**Challenge**
All of the lines below are to be printed again exactly; images are excluded from the output.

◇ ◇ ◇ ◇

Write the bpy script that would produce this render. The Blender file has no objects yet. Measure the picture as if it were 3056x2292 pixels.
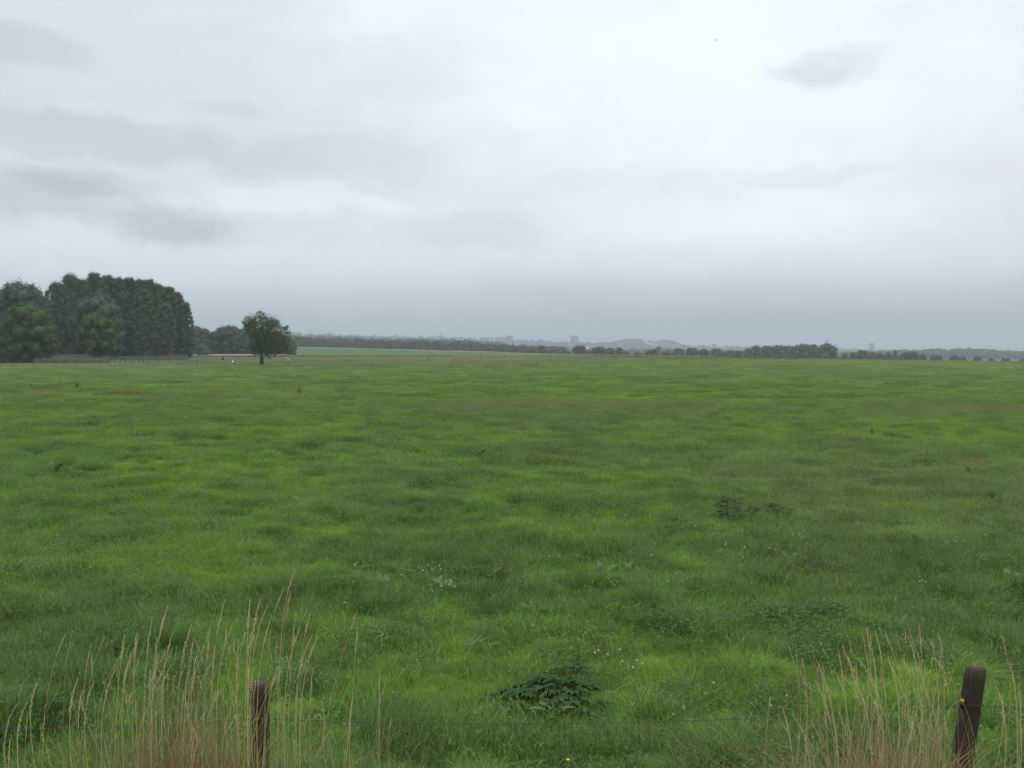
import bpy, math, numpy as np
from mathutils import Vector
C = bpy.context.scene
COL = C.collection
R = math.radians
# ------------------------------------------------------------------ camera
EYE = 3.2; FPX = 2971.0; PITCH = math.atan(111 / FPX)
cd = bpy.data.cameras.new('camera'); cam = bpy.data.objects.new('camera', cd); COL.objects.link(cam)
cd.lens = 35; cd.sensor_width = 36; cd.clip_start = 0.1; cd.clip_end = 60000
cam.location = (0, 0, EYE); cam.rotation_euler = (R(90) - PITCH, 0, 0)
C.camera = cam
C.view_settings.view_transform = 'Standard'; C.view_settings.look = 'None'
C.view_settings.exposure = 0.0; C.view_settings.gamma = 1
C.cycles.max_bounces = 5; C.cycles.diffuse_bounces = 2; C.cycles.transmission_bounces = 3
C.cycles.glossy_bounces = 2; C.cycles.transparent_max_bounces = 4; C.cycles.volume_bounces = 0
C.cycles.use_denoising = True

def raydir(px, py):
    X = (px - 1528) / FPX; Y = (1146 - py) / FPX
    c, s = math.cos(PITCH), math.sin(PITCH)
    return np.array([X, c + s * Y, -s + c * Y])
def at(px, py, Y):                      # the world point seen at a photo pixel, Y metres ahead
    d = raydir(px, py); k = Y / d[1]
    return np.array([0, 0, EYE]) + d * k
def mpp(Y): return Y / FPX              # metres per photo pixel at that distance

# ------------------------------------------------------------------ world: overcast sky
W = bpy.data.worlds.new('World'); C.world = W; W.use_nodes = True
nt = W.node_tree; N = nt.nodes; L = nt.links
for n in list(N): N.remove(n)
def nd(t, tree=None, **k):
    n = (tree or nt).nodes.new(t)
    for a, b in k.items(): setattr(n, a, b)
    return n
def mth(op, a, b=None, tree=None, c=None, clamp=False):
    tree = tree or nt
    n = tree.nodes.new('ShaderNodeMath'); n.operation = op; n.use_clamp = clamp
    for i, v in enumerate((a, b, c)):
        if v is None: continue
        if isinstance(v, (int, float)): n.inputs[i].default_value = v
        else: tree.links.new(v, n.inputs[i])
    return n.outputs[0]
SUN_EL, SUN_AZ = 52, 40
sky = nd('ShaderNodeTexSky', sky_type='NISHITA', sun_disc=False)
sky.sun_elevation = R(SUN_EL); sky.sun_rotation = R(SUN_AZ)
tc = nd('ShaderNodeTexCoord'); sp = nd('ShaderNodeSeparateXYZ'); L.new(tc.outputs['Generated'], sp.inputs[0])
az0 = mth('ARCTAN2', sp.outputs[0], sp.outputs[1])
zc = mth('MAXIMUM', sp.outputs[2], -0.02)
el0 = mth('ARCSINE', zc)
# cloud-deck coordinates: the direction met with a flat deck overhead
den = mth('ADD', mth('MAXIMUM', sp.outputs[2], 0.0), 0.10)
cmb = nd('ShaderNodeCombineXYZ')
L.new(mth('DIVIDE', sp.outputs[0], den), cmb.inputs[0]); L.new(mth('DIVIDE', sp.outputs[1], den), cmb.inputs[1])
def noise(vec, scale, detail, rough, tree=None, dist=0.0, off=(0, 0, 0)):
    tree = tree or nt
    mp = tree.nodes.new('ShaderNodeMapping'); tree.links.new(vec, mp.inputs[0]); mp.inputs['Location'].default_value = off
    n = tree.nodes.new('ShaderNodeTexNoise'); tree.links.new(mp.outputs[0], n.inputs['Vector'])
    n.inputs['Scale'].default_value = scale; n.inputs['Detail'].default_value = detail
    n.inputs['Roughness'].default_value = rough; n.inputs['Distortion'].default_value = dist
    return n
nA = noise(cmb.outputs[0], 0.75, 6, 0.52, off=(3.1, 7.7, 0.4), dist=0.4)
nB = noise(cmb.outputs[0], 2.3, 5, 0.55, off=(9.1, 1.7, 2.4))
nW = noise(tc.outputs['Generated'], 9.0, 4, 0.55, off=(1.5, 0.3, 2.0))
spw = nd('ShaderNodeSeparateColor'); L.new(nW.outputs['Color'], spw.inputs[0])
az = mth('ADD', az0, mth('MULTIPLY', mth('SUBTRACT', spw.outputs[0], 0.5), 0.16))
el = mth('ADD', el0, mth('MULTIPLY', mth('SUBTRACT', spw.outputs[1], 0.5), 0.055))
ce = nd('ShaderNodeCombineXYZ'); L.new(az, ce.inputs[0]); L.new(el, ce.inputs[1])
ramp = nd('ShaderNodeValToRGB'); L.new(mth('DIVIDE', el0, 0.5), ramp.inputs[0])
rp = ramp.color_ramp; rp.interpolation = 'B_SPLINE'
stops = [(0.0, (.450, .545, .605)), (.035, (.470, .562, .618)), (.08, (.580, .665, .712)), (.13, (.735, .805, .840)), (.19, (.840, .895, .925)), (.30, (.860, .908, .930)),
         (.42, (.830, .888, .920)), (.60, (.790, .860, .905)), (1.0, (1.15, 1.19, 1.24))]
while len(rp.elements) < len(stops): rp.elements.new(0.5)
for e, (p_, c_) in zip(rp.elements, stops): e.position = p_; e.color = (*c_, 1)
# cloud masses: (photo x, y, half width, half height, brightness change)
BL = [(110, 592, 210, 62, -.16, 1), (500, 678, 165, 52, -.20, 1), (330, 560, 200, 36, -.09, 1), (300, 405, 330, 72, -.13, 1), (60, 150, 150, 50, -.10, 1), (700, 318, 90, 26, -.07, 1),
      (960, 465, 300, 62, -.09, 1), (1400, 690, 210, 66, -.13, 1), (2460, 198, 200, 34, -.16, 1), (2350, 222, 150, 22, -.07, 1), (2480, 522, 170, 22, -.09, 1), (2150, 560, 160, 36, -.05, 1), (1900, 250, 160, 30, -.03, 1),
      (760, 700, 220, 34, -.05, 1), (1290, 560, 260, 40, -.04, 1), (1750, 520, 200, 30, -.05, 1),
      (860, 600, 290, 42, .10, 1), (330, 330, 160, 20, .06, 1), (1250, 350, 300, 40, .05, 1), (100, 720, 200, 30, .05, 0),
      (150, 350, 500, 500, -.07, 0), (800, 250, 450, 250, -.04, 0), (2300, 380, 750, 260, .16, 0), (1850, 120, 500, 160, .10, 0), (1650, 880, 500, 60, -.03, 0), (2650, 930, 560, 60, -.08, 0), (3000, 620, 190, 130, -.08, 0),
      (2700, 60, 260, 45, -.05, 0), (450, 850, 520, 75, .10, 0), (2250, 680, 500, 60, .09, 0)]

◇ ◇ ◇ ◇

**The completed task**
Write the bpy script that would produce this render. The Blender file has no objects yet. Measure the picture as if it were 3056x2292 pixels.
import bpy, math, numpy as np
from mathutils import Vector
C = bpy.context.scene
COL = C.collection
R = math.radians
# ------------------------------------------------------------------ camera
EYE = 3.2; FPX = 2971.0; PITCH = math.atan(111 / FPX)
cd = bpy.data.cameras.new('camera'); cam = bpy.data.objects.new('camera', cd); COL.objects.link(cam)
cd.lens = 35; cd.sensor_width = 36; cd.clip_start = 0.1; cd.clip_end = 60000
cam.location = (0, 0, EYE); cam.rotation_euler = (R(90) - PITCH, 0, 0)
C.camera = cam
C.view_settings.view_transform = 'Standard'; C.view_settings.look = 'None'
C.view_settings.exposure = 0.0; C.view_settings.gamma = 1
C.cycles.max_bounces = 5; C.cycles.diffuse_bounces = 2; C.cycles.transmission_bounces = 3
C.cycles.glossy_bounces = 2; C.cycles.transparent_max_bounces = 4; C.cycles.volume_bounces = 0
C.cycles.use_denoising = True

def raydir(px, py):
    X = (px - 1528) / FPX; Y = (1146 - py) / FPX
    c, s = math.cos(PITCH), math.sin(PITCH)
    return np.array([X, c + s * Y, -s + c * Y])
def at(px, py, Y):                      # the world point seen at a photo pixel, Y metres ahead
    d = raydir(px, py); k = Y / d[1]
    return np.array([0, 0, EYE]) + d * k
def mpp(Y): return Y / FPX              # metres per photo pixel at that distance

# ------------------------------------------------------------------ world: overcast sky
W = bpy.data.worlds.new('World'); C.world = W; W.use_nodes = True
nt = W.node_tree; N = nt.nodes; L = nt.links
for n in list(N): N.remove(n)
def nd(t, tree=None, **k):
    n = (tree or nt).nodes.new(t)
    for a, b in k.items(): setattr(n, a, b)
    return n
def mth(op, a, b=None, tree=None, c=None, clamp=False):
    tree = tree or nt
    n = tree.nodes.new('ShaderNodeMath'); n.operation = op; n.use_clamp = clamp
    for i, v in enumerate((a, b, c)):
        if v is None: continue
        if isinstance(v, (int, float)): n.inputs[i].default_value = v
        else: tree.links.new(v, n.inputs[i])
    return n.outputs[0]
SUN_EL, SUN_AZ = 52, 40
sky = nd('ShaderNodeTexSky', sky_type='NISHITA', sun_disc=False)
sky.sun_elevation = R(SUN_EL); sky.sun_rotation = R(SUN_AZ)
tc = nd('ShaderNodeTexCoord'); sp = nd('ShaderNodeSeparateXYZ'); L.new(tc.outputs['Generated'], sp.inputs[0])
az0 = mth('ARCTAN2', sp.outputs[0], sp.outputs[1])
zc = mth('MAXIMUM', sp.outputs[2], -0.02)
el0 = mth('ARCSINE', zc)
# cloud-deck coordinates: the direction met with a flat deck overhead
den = mth('ADD', mth('MAXIMUM', sp.outputs[2], 0.0), 0.10)
cmb = nd('ShaderNodeCombineXYZ')
L.new(mth('DIVIDE', sp.outputs[0], den), cmb.inputs[0]); L.new(mth('DIVIDE', sp.outputs[1], den), cmb.inputs[1])
def noise(vec, scale, detail, rough, tree=None, dist=0.0, off=(0, 0, 0)):
    tree = tree or nt
    mp = tree.nodes.new('ShaderNodeMapping'); tree.links.new(vec, mp.inputs[0]); mp.inputs['Location'].default_value = off
    n = tree.nodes.new('ShaderNodeTexNoise'); tree.links.new(mp.outputs[0], n.inputs['Vector'])
    n.inputs['Scale'].default_value = scale; n.inputs['Detail'].default_value = detail
    n.inputs['Roughness'].default_value = rough; n.inputs['Distortion'].default_value = dist
    return n
nA = noise(cmb.outputs[0], 0.75, 6, 0.52, off=(3.1, 7.7, 0.4), dist=0.4)
nB = noise(cmb.outputs[0], 2.3, 5, 0.55, off=(9.1, 1.7, 2.4))
nW = noise(tc.outputs['Generated'], 9.0, 4, 0.55, off=(1.5, 0.3, 2.0))
spw = nd('ShaderNodeSeparateColor'); L.new(nW.outputs['Color'], spw.inputs[0])
az = mth('ADD', az0, mth('MULTIPLY', mth('SUBTRACT', spw.outputs[0], 0.5), 0.16))
el = mth('ADD', el0, mth('MULTIPLY', mth('SUBTRACT', spw.outputs[1], 0.5), 0.055))
ce = nd('ShaderNodeCombineXYZ'); L.new(az, ce.inputs[0]); L.new(el, ce.inputs[1])
ramp = nd('ShaderNodeValToRGB'); L.new(mth('DIVIDE', el0, 0.5), ramp.inputs[0])
rp = ramp.color_ramp; rp.interpolation = 'B_SPLINE'
stops = [(0.0, (.450, .545, .605)), (.035, (.470, .562, .618)), (.08, (.580, .665, .712)), (.13, (.735, .805, .840)), (.19, (.840, .895, .925)), (.30, (.860, .908, .930)),
         (.42, (.830, .888, .920)), (.60, (.790, .860, .905)), (1.0, (1.15, 1.19, 1.24))]
while len(rp.elements) < len(stops): rp.elements.new(0.5)
for e, (p_, c_) in zip(rp.elements, stops): e.position = p_; e.color = (*c_, 1)
# cloud masses: (photo x, y, half width, half height, brightness change)
BL = [(110, 592, 210, 62, -.16, 1), (500, 678, 165, 52, -.20, 1), (330, 560, 200, 36, -.09, 1), (300, 405, 330, 72, -.13, 1), (60, 150, 150, 50, -.10, 1), (700, 318, 90, 26, -.07, 1),
      (960, 465, 300, 62, -.09, 1), (1400, 690, 210, 66, -.13, 1), (2460, 198, 200, 34, -.16, 1), (2350, 222, 150, 22, -.07, 1), (2480, 522, 170, 22, -.09, 1), (2150, 560, 160, 36, -.05, 1), (1900, 250, 160, 30, -.03, 1),
      (760, 700, 220, 34, -.05, 1), (1290, 560, 260, 40, -.04, 1), (1750, 520, 200, 30, -.05, 1),
      (860, 600, 290, 42, .10, 1), (330, 330, 160, 20, .06, 1), (1250, 350, 300, 40, .05, 1), (100, 720, 200, 30, .05, 0),
      (150, 350, 500, 500, -.07, 0), (800, 250, 450, 250, -.04, 0), (2300, 380, 750, 260, .16, 0), (1850, 120, 500, 160, .10, 0), (1650, 880, 500, 60, -.03, 0), (2650, 930, 560, 60, -.08, 0), (3000, 620, 190, 130, -.08, 0),
      (2700, 60, 260, 45, -.05, 0), (450, 850, 520, 75, .10, 0), (2250, 680, 500, 60, .09, 0)]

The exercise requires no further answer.